┌─ Data segment

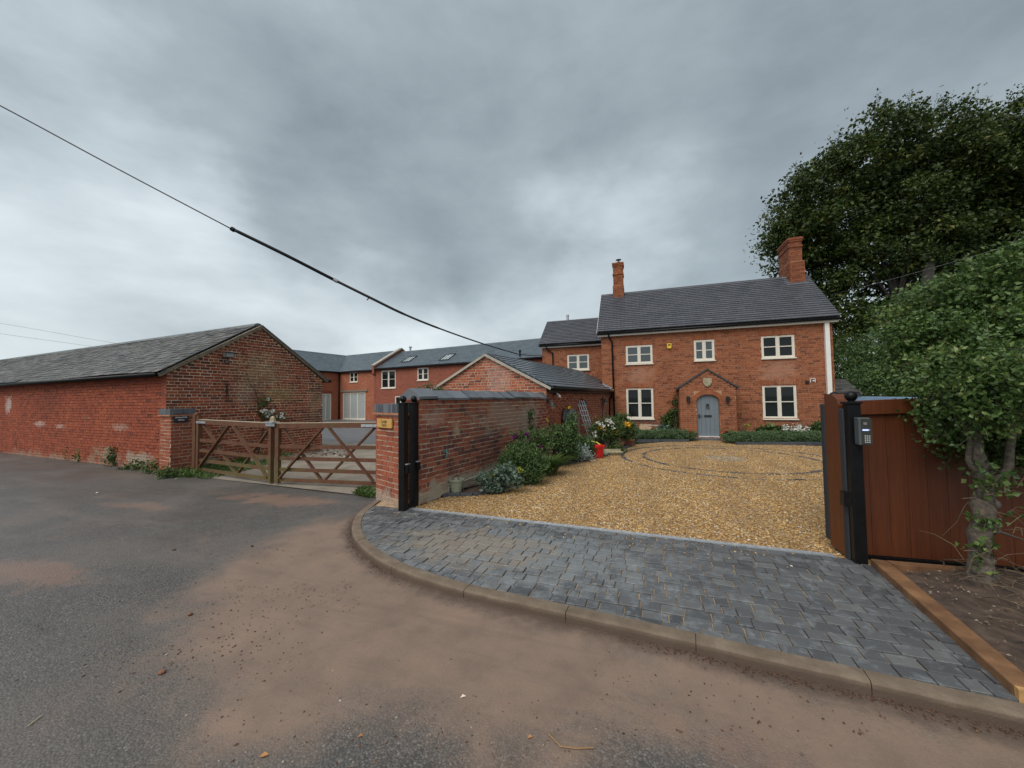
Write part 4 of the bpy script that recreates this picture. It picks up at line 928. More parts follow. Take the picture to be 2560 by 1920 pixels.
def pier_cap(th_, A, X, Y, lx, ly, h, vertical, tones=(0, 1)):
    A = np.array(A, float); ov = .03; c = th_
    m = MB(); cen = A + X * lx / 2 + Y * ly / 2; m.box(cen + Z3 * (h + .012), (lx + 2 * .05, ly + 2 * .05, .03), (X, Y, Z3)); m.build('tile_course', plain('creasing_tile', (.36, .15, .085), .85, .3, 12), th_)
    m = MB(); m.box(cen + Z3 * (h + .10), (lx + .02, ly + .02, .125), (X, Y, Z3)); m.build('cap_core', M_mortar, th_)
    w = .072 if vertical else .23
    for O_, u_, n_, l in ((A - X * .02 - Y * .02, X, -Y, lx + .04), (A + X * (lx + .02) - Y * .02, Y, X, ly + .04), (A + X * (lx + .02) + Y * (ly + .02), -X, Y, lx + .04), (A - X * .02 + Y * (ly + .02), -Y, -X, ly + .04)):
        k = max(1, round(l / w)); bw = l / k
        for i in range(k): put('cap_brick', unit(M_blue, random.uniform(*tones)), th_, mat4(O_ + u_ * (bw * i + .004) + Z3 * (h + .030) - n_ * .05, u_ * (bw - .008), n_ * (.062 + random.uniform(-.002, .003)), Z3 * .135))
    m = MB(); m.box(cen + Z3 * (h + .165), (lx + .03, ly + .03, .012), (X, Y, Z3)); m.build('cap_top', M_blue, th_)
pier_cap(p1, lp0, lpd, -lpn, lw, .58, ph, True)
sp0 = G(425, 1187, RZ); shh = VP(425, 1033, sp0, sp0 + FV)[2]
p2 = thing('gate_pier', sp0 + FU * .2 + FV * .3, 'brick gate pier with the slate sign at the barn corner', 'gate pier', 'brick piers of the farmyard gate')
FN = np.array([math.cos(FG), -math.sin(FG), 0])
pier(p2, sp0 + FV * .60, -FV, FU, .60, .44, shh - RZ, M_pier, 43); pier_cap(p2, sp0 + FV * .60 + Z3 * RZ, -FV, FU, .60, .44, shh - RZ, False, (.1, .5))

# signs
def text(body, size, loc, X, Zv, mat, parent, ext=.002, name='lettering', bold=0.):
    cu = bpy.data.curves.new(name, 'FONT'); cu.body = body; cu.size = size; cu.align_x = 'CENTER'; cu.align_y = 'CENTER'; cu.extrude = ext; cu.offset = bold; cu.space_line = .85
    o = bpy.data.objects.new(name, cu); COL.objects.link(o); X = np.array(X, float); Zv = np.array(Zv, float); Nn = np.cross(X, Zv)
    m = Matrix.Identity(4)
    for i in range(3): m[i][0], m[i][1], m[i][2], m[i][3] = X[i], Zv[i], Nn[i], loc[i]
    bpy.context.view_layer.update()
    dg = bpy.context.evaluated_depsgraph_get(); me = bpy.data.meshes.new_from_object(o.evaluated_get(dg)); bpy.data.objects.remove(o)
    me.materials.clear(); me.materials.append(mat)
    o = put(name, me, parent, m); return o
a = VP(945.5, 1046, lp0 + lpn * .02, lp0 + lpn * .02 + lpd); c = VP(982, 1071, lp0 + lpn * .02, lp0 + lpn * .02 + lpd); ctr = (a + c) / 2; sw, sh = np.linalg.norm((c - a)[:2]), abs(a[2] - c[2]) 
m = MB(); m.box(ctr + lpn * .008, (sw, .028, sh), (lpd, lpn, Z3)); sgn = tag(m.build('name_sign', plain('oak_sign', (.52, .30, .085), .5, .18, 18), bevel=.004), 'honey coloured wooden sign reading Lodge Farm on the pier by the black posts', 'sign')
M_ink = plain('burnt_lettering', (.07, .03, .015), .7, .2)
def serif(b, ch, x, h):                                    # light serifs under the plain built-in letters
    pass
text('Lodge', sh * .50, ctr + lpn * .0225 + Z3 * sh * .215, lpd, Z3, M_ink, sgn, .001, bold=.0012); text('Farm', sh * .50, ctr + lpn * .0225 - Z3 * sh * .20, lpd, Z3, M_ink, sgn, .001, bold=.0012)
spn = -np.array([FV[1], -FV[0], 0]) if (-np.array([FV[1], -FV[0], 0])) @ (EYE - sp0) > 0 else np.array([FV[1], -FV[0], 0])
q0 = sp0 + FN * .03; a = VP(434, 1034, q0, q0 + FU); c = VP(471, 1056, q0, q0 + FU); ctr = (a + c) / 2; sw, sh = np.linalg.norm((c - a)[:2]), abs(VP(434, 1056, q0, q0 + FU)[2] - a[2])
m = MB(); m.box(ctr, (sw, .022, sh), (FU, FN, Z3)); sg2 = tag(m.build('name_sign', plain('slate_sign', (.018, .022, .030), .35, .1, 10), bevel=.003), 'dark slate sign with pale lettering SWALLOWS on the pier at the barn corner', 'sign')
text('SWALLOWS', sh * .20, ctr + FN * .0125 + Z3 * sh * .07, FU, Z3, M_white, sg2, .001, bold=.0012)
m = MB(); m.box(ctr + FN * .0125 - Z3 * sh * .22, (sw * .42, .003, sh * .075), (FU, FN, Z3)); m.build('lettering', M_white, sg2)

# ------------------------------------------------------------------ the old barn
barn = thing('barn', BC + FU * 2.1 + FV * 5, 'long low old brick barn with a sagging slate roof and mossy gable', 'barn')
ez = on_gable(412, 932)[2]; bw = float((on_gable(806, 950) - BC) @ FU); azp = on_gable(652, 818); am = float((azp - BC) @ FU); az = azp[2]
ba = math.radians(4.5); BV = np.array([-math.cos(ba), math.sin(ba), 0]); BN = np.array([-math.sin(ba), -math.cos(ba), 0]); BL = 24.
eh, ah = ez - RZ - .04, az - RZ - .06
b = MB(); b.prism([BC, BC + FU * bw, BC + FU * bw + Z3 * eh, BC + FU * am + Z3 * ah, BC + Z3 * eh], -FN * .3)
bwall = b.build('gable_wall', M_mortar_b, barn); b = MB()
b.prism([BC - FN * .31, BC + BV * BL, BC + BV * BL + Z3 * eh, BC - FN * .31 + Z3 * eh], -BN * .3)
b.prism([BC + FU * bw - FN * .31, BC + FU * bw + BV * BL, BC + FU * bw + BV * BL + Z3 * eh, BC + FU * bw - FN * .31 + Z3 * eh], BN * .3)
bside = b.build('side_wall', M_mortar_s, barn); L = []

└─

**Aim of the exercise:** Restate the whole listing above exactly, except for its images.

**Task result:**
Write part 4 of the bpy script that recreates this picture. It picks up at line 928. More parts follow. Take the picture to be 2560 by 1920 pixels.
def pier_cap(th_, A, X, Y, lx, ly, h, vertical, tones=(0, 1)):
    A = np.array(A, float); ov = .03; c = th_
    m = MB(); cen = A + X * lx / 2 + Y * ly / 2; m.box(cen + Z3 * (h + .012), (lx + 2 * .05, ly + 2 * .05, .03), (X, Y, Z3)); m.build('tile_course', plain('creasing_tile', (.36, .15, .085), .85, .3, 12), th_)
    m = MB(); m.box(cen + Z3 * (h + .10), (lx + .02, ly + .02, .125), (X, Y, Z3)); m.build('cap_core', M_mortar, th_)
    w = .072 if vertical else .23
    for O_, u_, n_, l in ((A - X * .02 - Y * .02, X, -Y, lx + .04), (A + X * (lx + .02) - Y * .02, Y, X, ly + .04), (A + X * (lx + .02) + Y * (ly + .02), -X, Y, lx + .04), (A - X * .02 + Y * (ly + .02), -Y, -X, ly + .04)):
        k = max(1, round(l / w)); bw = l / k
        for i in range(k): put('cap_brick', unit(M_blue, random.uniform(*tones)), th_, mat4(O_ + u_ * (bw * i + .004) + Z3 * (h + .030) - n_ * .05, u_ * (bw - .008), n_ * (.062 + random.uniform(-.002, .003)), Z3 * .135))
    m = MB(); m.box(cen + Z3 * (h + .165), (lx + .03, ly + .03, .012), (X, Y, Z3)); m.build('cap_top', M_blue, th_)
pier_cap(p1, lp0, lpd, -lpn, lw, .58, ph, True)
sp0 = G(425, 1187, RZ); shh = VP(425, 1033, sp0, sp0 + FV)[2]
p2 = thing('gate_pier', sp0 + FU * .2 + FV * .3, 'brick gate pier with the slate sign at the barn corner', 'gate pier', 'brick piers of the farmyard gate')
FN = np.array([math.cos(FG), -math.sin(FG), 0])
pier(p2, sp0 + FV * .60, -FV, FU, .60, .44, shh - RZ, M_pier, 43); pier_cap(p2, sp0 + FV * .60 + Z3 * RZ, -FV, FU, .60, .44, shh - RZ, False, (.1, .5))

# signs
def text(body, size, loc, X, Zv, mat, parent, ext=.002, name='lettering', bold=0.):
    cu = bpy.data.curves.new(name, 'FONT'); cu.body = body; cu.size = size; cu.align_x = 'CENTER'; cu.align_y = 'CENTER'; cu.extrude = ext; cu.offset = bold; cu.space_line = .85
    o = bpy.data.objects.new(name, cu); COL.objects.link(o); X = np.array(X, float); Zv = np.array(Zv, float); Nn = np.cross(X, Zv)
    m = Matrix.Identity(4)
    for i in range(3): m[i][0], m[i][1], m[i][2], m[i][3] = X[i], Zv[i], Nn[i], loc[i]
    bpy.context.view_layer.update()
    dg = bpy.context.evaluated_depsgraph_get(); me = bpy.data.meshes.new_from_object(o.evaluated_get(dg)); bpy.data.objects.remove(o)
    me.materials.clear(); me.materials.append(mat)
    o = put(name, me, parent, m); return o
a = VP(945.5, 1046, lp0 + lpn * .02, lp0 + lpn * .02 + lpd); c = VP(982, 1071, lp0 + lpn * .02, lp0 + lpn * .02 + lpd); ctr = (a + c) / 2; sw, sh = np.linalg.norm((c - a)[:2]), abs(a[2] - c[2]) 
m = MB(); m.box(ctr + lpn * .008, (sw, .028, sh), (lpd, lpn, Z3)); sgn = tag(m.build('name_sign', plain('oak_sign', (.52, .30, .085), .5, .18, 18), bevel=.004), 'honey coloured wooden sign reading Lodge Farm on the pier by the black posts', 'sign')
M_ink = plain('burnt_lettering', (.07, .03, .015), .7, .2)
def serif(b, ch, x, h):                                    # light serifs under the plain built-in letters
    pass
text('Lodge', sh * .50, ctr + lpn * .0225 + Z3 * sh * .215, lpd, Z3, M_ink, sgn, .001, bold=.0012); text('Farm', sh * .50, ctr + lpn * .0225 - Z3 * sh * .20, lpd, Z3, M_ink, sgn, .001, bold=.0012)
spn = -np.array([FV[1], -FV[0], 0]) if (-np.array([FV[1], -FV[0], 0])) @ (EYE - sp0) > 0 else np.array([FV[1], -FV[0], 0])
q0 = sp0 + FN * .03; a = VP(434, 1034, q0, q0 + FU); c = VP(471, 1056, q0, q0 + FU); ctr = (a + c) / 2; sw, sh = np.linalg.norm((c - a)[:2]), abs(VP(434, 1056, q0, q0 + FU)[2] - a[2])
m = MB(); m.box(ctr, (sw, .022, sh), (FU, FN, Z3)); sg2 = tag(m.build('name_sign', plain('slate_sign', (.018, .022, .030), .35, .1, 10), bevel=.003), 'dark slate sign with pale lettering SWALLOWS on the pier at the barn corner', 'sign')
text('SWALLOWS', sh * .20, ctr + FN * .0125 + Z3 * sh * .07, FU, Z3, M_white, sg2, .001, bold=.0012)
m = MB(); m.box(ctr + FN * .0125 - Z3 * sh * .22, (sw * .42, .003, sh * .075), (FU, FN, Z3)); m.build('lettering', M_white, sg2)

# ------------------------------------------------------------------ the old barn
barn = thing('barn', BC + FU * 2.1 + FV * 5, 'long low old brick barn with a sagging slate roof and mossy gable', 'barn')
ez = on_gable(412, 932)[2]; bw = float((on_gable(806, 950) - BC) @ FU); azp = on_gable(652, 818); am = float((azp - BC) @ FU); az = azp[2]
ba = math.radians(4.5); BV = np.array([-math.cos(ba), math.sin(ba), 0]); BN = np.array([-math.sin(ba), -math.cos(ba), 0]); BL = 24.
eh, ah = ez - RZ - .04, az - RZ - .06
b = MB(); b.prism([BC, BC + FU * bw, BC + FU * bw + Z3 * eh, BC + FU * am + Z3 * ah, BC + Z3 * eh], -FN * .3)
bwall = b.build('gable_wall', M_mortar_b, barn); b = MB()
b.prism([BC - FN * .31, BC + BV * BL, BC + BV * BL + Z3 * eh, BC - FN * .31 + Z3 * eh], -BN * .3)
b.prism([BC + FU * bw - FN * .31, BC + FU * bw + BV * BL, BC + FU * bw + BV * BL + Z3 * eh, BC + FU * bw - FN * .31 + Z3 * eh], BN * .3)
bside = b.build('side_wall', M_mortar_s, barn); L = []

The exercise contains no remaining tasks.